Monday, September 1, 2014

Saving for Retirement through Gov programs.

In Canada we can contribute to our own pension plan through a program called Registered Retirement Savings Plan (RRSP). In this plan, you contribute and the government defers the taxes on the amount you contribute until you start collecting. 

Many Canadians who do not think about RRSP should/could be contributing to an RRSP this year. Are you contributing? Before you answer that question, let’s check and see how much you really know about RRSPs. 

Although Statistics Canada reports that the total many contribute to their RRSP most wait until the deadline for yearly contributions---which is the last day in Feb. This is not a good idea, planning contributions should be part of your on going retirement thinking. And as September is a month for starting, it should be a time for thinking about your retirement planning.

In Canada,  contributions for RRSP have been around for almost 60 years, despite this many Canadians still don’t really understand what an RRSP is and what it can do for them. Many countries around the world have similar programs that go by different names and may have different rules.

What is an RRSP? An RRSP is a Registered Retirement Savings Plan that is registered with the federal government. It allows you to save money on a tax sheltered basis.

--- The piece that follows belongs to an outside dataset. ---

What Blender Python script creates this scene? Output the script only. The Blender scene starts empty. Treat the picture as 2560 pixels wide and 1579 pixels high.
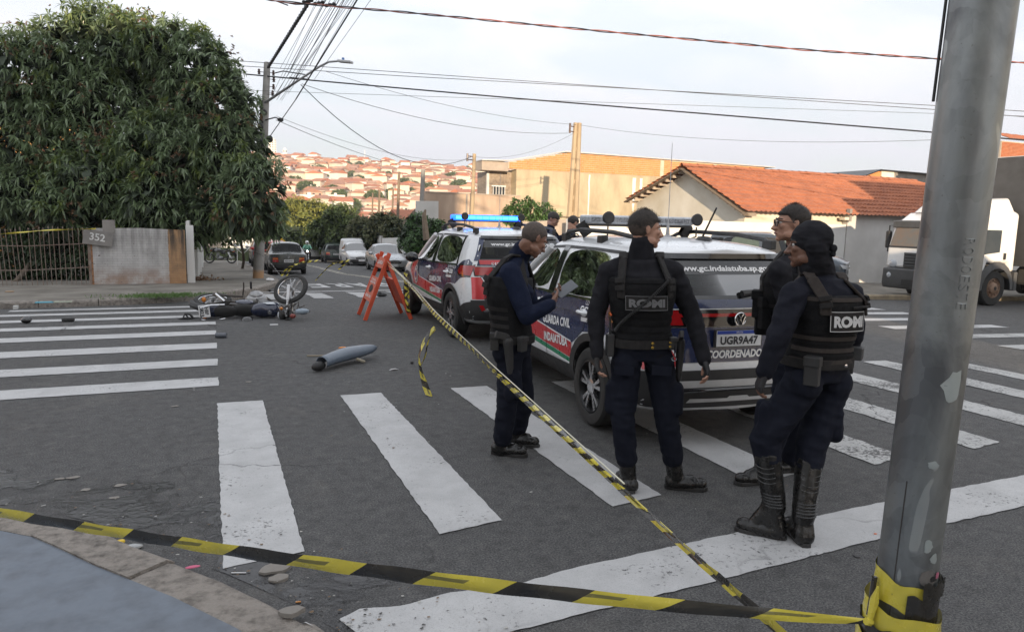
import bpy, bmesh, math, random
import numpy as np
from mathutils import Vector, Matrix, Euler
from mathutils.bvhtree import BVHTree
from mathutils import noise as mnoise

S = bpy.context.scene
R = math.radians
# ---------------------------------------------------------------- camera
cam_d = bpy.data.cameras.new('camera'); cam = bpy.data.objects.new('camera', cam_d)
S.collection.objects.link(cam); S.camera = cam
YAW, PITCH, ROLL = .4046, .13556, .02253
_F = Vector((math.sin(YAW)*math.cos(PITCH), math.cos(YAW)*math.cos(PITCH), -math.sin(PITCH)))
_r0 = Vector((math.cos(YAW), -math.sin(YAW), 0)); _d0 = _F.cross(_r0)
_r = _r0*math.cos(ROLL) - _d0*math.sin(ROLL); _d = _r0*math.sin(ROLL) + _d0*math.cos(ROLL)
M = Matrix.Identity(4)
for i in range(3):
    M[i][0] = _r[i]; M[i][1] = -_d[i]; M[i][2] = -_F[i]
M[0][3], M[1][3], M[2][3] = 0, 0, 1.72
cam.matrix_world = M
cam_d.sensor_width = 36; cam_d.lens = 1757/2560*36
cam_d.clip_start = .05; cam_d.clip_end = 6000
# ---------------------------------------------------------------- light
SUN_EL = 9.0; SUN_DIR = Vector((.32, .95, 0)).normalized()      # direction the light travels, on the ground
w = bpy.data.worlds.new('World'); S.world = w; w.use_nodes = True
nt = w.node_tree; nt.nodes.clear(); N = nt.nodes.new; L = nt.links.new
out = N('ShaderNodeOutputWorld'); bg = N('ShaderNodeBackground'); L(bg.outputs[0], out.inputs[0])
sky = N('ShaderNodeTexSky'); sky.sky_type = 'NISHITA'; sky.sun_disc = False
sky.sun_elevation = R(SUN_EL); sky.sun_rotation = math.atan2(-SUN_DIR.x, -SUN_DIR.y)
sky.air_density = 1.0; sky.dust_density = 1.5; sky.ozone_density = 1.0; sky.altitude = 600
tc = N('ShaderNodeTexCoord'); sep = N('ShaderNodeSeparateXYZ'); L(tc.outputs['Generated'], sep.inputs[0])
# thin bright overcast spread over the clear sky, more broken overhead, hazier near the horizon
dv = N('ShaderNodeVectorMath'); dv.operation = 'DIVIDE'
cmb = N('ShaderNodeCombineXYZ'); addz = N('ShaderNodeMath'); addz.operation = 'ADD'; addz.inputs[1].default_value = .22
mxz = N('ShaderNodeMath'); mxz.operation = 'MAXIMUM'; mxz.inputs[1].default_value = 0.0
L(sep.outputs[2], mxz.inputs[0]); L(mxz.outputs[0], addz.inputs[0])
for k in range(3): L(addz.outputs[0], cmb.inputs[k])
L(tc.outputs['Generated'], dv.inputs[0]); L(cmb.outputs[0], dv.inputs[1])
mp = N('ShaderNodeMapping'); mp.inputs['Scale'].default_value = (1.0, 1.7, .8); mp.inputs['Rotation'].default_value = (0, 0, .6)
L(dv.outputs[0], mp.inputs[0])
nz = N('ShaderNodeTexNoise'); nz.inputs['Scale'].default_value = 1.5; nz.inputs['Detail'].default_value = 7; nz.inputs['Roughness'].default_value = .55
nz.inputs['Distortion'].default_value = .35
L(mp.outputs[0], nz.inputs['Vector'])
cr = N('ShaderNodeMapRange'); cr.inputs[1].default_value = .38; cr.inputs[2].default_value = .62
cr.inputs[3].default_value = .72; cr.inputs[4].default_value = 1.0
L(nz.outputs[0], cr.inputs[0])
# cloud colour: lavender grey low down, near white higher up
ramp = N('ShaderNodeValToRGB'); ramp.color_ramp.elements[0].position = 0.0; ramp.color_ramp.elements[0].color = (.60, .61, .68, 1)
e = ramp.color_ramp.elements.new(.16); e.color = (.74, .75, .80, 1)
e = ramp.color_ramp.elements.new(.30); e.color = (.90, .92, .97, 1)
ramp.color_ramp.elements[-1].position = .8; ramp.color_ramp.elements[-1].color = (.93, .96, 1.02, 1)
L(sep.outputs[2], ramp.inputs[0])
sc = N('ShaderNodeVectorMath'); sc.operation = 'SCALE'; sc.inputs['Scale'].default_value = 7.6
L(ramp.outputs[0], sc.inputs[0])
mx = N('ShaderNodeMix'); mx.data_type = 'RGBA'
L(cr.outputs[0], mx.inputs[0]); L(sky.outputs[0], mx.inputs[6]); L(sc.outputs[0], mx.inputs[7])
L(mx.outputs[2], bg.inputs[0]); bg.inputs[1].default_value = .125
sd = bpy.data.lights.new('sun', 'SUN'); sun = bpy.data.objects.new('sun', sd); S.collection.objects.link(sun)
sd.energy = 5.0; sd.angle = R(.6); sd.color = (1.0, .78, .54)
tv = Vector((SUN_DIR.x*math.cos(R(SUN_EL)), SUN_DIR.y*math.cos(R(SUN_EL)), -math.sin(R(SUN_EL))))
sun.rotation_euler = tv.to_track_quat('-Z', 'Y').to_euler()
S.view_settings.view_transform = 'Standard'; S.view_settings.look = 'None'
S.view_settings.exposure = .5; S.view_settings.gamma = 1.0
S.render.engine = 'CYCLES'
# ---------------------------------------------------------------- helpers
rng = random.Random(7)
C = S.collection
def tag(o, label=None, cat=None, group=None, kind=None):
    if label: o['label'] = label
    if cat: o['category'] = cat
    if group: o['group'] = group
    if kind: o['kind'] = kind
    return o
def thing(name, label, cat, loc=(0, 0, 0), rotz=0, group=None, rot=None):
    o = bpy.data.objects.new(name, None); C.objects.link(o)
    o.location = loc; o.rotation_euler = rot if rot else (0, 0, rotz)
    o.empty_display_size = .2
    return tag(o, label, cat, group)
class MB:
    """collects vertices and faces for ONE mesh object"""
    def __init__(s): s.v = []; s.f = []; s.mi = []; s.uv = None
    def add(s, vs, fs, mi=0):
        b = len(s.v); s.v += [tuple(v) for v in vs]; s.f += [tuple(i+b for i in f) for f in fs]; s.mi += [mi]*len(fs); return s
    def box(s, a, b, mi=0, m=None):
        x0, y0, z0 = a; x1, y1, z1 = b
        vs = [Vector(p) for p in ((x0,y0,z0),(x1,y0,z0),(x1,y1,z0),(x0,y1,z0),(x0,y0,z1),(x1,y0,z1),(x1,y1,z1),(x0,y1,z1))]
        if m is not None: vs = [m @ v for v in vs]
        return s.add(vs, [(0,3,2,1),(4,5,6,7),(0,1,5,4),(1,2,6,5),(2,3,7,6),(3,0,4,7)], mi)
    def beam(s, p, q, w, h, up=(0, 0, 1), mi=0):
        p = Vector(p); q = Vector(q); d = q-p; l = d.length; d.normalize(); u = Vector(up)
        if abs(d.dot(u)) > .98: u = Vector((0, 1, 0)) if abs(d.y) < .9 else Vector((1, 0, 0))
        a = d.cross(u).normalized(); b = a.cross(d)
        m = Matrix((( a.x, b.x, d.x, p.x), (a.y, b.y, d.y, p.y), (a.z, b.z, d.z, p.z), (0,0,0,1)))
        return s.box((-w/2, -h/2, 0), (w/2, h/2, l), mi, m)
    def tube(s, pts, r, n=8, mi=0, cap=True, closed=False, flat=None):
        pts = [Vector(p) for p in pts]; k = len(pts); rs = r if isinstance(r, (list, tuple)) else [r]*k
        rings = []; prev = None; b = len(s.v)
        for i, p in enumerate(pts):
            if closed: t = pts[(i+1) % k]-pts[i-1]
            else: t = pts[min(i+1, k-1)]-pts[max(i-1, 0)]
            t.normalize()
            if prev is None:
                a = t.orthogonal().normalized()
            else:
                a = prev-t*prev.dot(t)
                if a.length < 1e-6: a = t.orthogonal()
                a.normalize()
            prev = a; c = t.cross(a)
            for j in range(n):
                an = 2*math.pi*j/n; s.v.append(tuple(p+(a*math.cos(an)+c*math.sin(an))*rs[i]))
        m = k if closed else k-1
        for i in range(m):
            for j in range(n):
                i2 = (i+1) % k; s.f.append((b+i*n+j, b+i*n+(j+1) % n, b+i2*n+(j+1) % n, b+i2*n+j)); s.mi.append(mi)
        if cap and not closed:
            s.f.append(tuple(b+j for j in reversed(range(n)))); s.mi.append(mi)
            s.f.append(tuple(b+(k-1)*n+j for j in range(n))); s.mi.append(mi)
        return s
    def lathe(s, prof, n=24, mi=0, m=None, a0=0, a1=2*math.pi):
        """prof: list of (r, z) turned round z"""
        b = len(s.v); full = abs(a1-a0-2*math.pi) < 1e-6; c = n if full else n+1
        for (r, z) in prof:
            for j in range(c):
                an = a0+(a1-a0)*j/n; v = Vector((r*math.cos(an), r*math.sin(an), z))
                s.v.append(tuple(m @ v) if m is not None else tuple(v))
        for i in range(len(prof)-1):
            for j in range(n):
                j2 = (j+1) % c
                s.f.append((b+i*c+j, b+i*c+j2, b+(i+1)*c+j2, b+(i+1)*c+j)); s.mi.append(mi)
        return s
    def ball(s, c, r, n=12, mi=0, m=None):
        rx, ry, rz = r if isinstance(r, (tuple, list)) else (r, r, r)
        k = max(4, n//2); pr = [(math.sin(math.pi*i/k), -math.cos(math.pi*i/k)) for i in range(k+1)]
        mm = Matrix.Translation(Vector(c)) @ (m if m is not None else Matrix.Identity(4)) @ Matrix.Diagonal((rx, ry, rz, 1))
        return s.lathe([(max(a, 1e-4), z) for a, z in pr], n, mi, mm)
    def poly(s, pts, mi=0): return s.add(pts, [tuple(range(len(pts)))], mi)
    def prism(s, pts, d, mi=0):
        """closed outline swept by vector d"""
        n = len(pts); d = Vector(d); a = [Vector(p) for p in pts]
        return s.add(a+[p+d for p in a], [tuple(reversed(range(n))), tuple(range(n, 2*n))]+[(i, (i+1) % n, n+(i+1) % n, n+i) for i in range(n)], mi)
    def xf(s, m):
        s.v = [tuple(m @ Vector(v)) for v in s.v]; return s
    def build(s, name, mats, parent=None, smooth=False, world=False, bevel=0, sharp=35):
        me = bpy.data.meshes.new(name); vs = s.v
        if parent is not None and world:
            im = parent.matrix_basis.inverted(); vs = [tuple(im @ Vector(v)) for v in vs]
        me.from_pydata(vs, [], s.f); me.update()
        if not isinstance(mats, (list, tuple)): mats = [mats]
        for m in mats: me.materials.append(m)
        if len(mats) > 1: me.polygons.foreach_set('material_index', s.mi)
        if smooth:
            me.polygons.foreach_set('use_smooth', [True]*len(me.polygons))
            if sharp: me.set_sharp_from_angle(angle=R(sharp))
        o = bpy.data.objects.new(name, me); C.objects.link(o)
        if parent is not None: o.parent = parent
        if bevel:
            b = o.modifiers.new('bevel', 'BEVEL'); b.width = bevel; b.segments = 2; b.limit_method = 'ANGLE'; b.angle_limit = R(40)
        return o
def npmesh(name, v, f, mats, parent=None, smooth=False, mi=None):
    """fast mesh from numpy arrays (all faces the same size)"""
    me = bpy.data.meshes.new(name); v = np.asarray(v, np.float32); f = np.asarray(f, np.int32); k = f.shape[1]
    me.vertices.add(len(v)); me.vertices.foreach_set('co', v.ravel())
    me.loops.add(f.size); me.loops.foreach_set('vertex_index', f.ravel())
    me.polygons.add(len(f)); me.polygons.foreach_set('loop_start', np.arange(0, f.size, k, dtype=np.int32))
    me.polygons.foreach_set('loop_total', np.full(len(f), k, np.int32))
    me.update(calc_edges=True)
    if not isinstance(mats, (list, tuple)): mats = [mats]
    for m in mats: me.materials.append(m)
    if mi is not None: me.polygons.foreach_set('material_index', np.asarray(mi, np.int32))
    if smooth: me.polygons.foreach_set('use_smooth', [True]*len(f))
    o = bpy.data.objects.new(name, me); C.objects.link(o)
    if parent is not None: o.parent = parent
    return o
def copy_tree(o, parent=None):
    c = o.copy(); C.objects.link(c)
    if parent is not None: c.parent = parent
    for ch in list(o.children): copy_tree(ch, c)
    return c
def rotm(rx=0, ry=0, rz=0, t=(0, 0, 0)):
    return Matrix.Translation(Vector(t)) @ Euler((rx, ry, rz)).to_matrix().to_4x4()
def applymods(o):
    """turn an object's modifier stack into its own mesh"""
    dg = bpy.context.evaluated_depsgraph_get(); dg.update()
    me = bpy.data.meshes.new_from_object(o.evaluated_get(dg)); old = o.data
    o.modifiers.clear(); o.data = me; return o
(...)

What types of RRSPs are there?


  • Individual RRSP: An RRSP that is registered in the name of a single contributor.
  • Self-directed RRSP: You create and manage your own portfolio, with or without the assistance of a broker.
  • Group RRSP: Group RRSPs are set up at work. The employee and/or the employer contribute money to individual RRSP accounts. Contributions are deducted from paychecks so the tax savings are immediate. Investment choices may be limited.
  • Spousal RRSP:  A Spousal RRSP is typically set up when one spouse has a significantly higher retirement income than the other. It is commonly referred to as “income splitting”. When you set up a Spousal RRSP, the spouse that earns the high income contributes to the other spouse's RRSP. The contributor gets the tax deduction, but the money is now owned by the other spouse. When the money is withdrawn from the spousal RRSP, it's taxed at the lower income spouse's rate.
How does an RRSP earn money? An RRSP is an investment portfolio that may contain a variety of investments including RRSP savings deposits, treasury bills, guaranteed investment certificates (GICs), mutual funds, bonds, and even equities. Many Canadians buy an RRSP and leave it in the savngs or the RRSP account at their local bank/credit union. This type of account is usually pays  below 3% which means the money in the RRSP does not grow very fast. If you invest in an RRSP talk to your financial advisor about how to best invest it and grow it. 

How can you buy an RRSP? You can’t buy an RRSP. An RRSP itself is not an investment; it is an account that holds investments. You open an RRSP.

Who is eligible to open an RRSP? If you are currently working in Canada you may start contributing to an RRSP as soon as you have a qualifying income and have reached 18 years of age.

Where can I open an RRSP? You can open an RRSP through a financial institution such as a bank, credit union, trust or insurance company. You can even open an RRSP online if that option is available to you through your financial institution.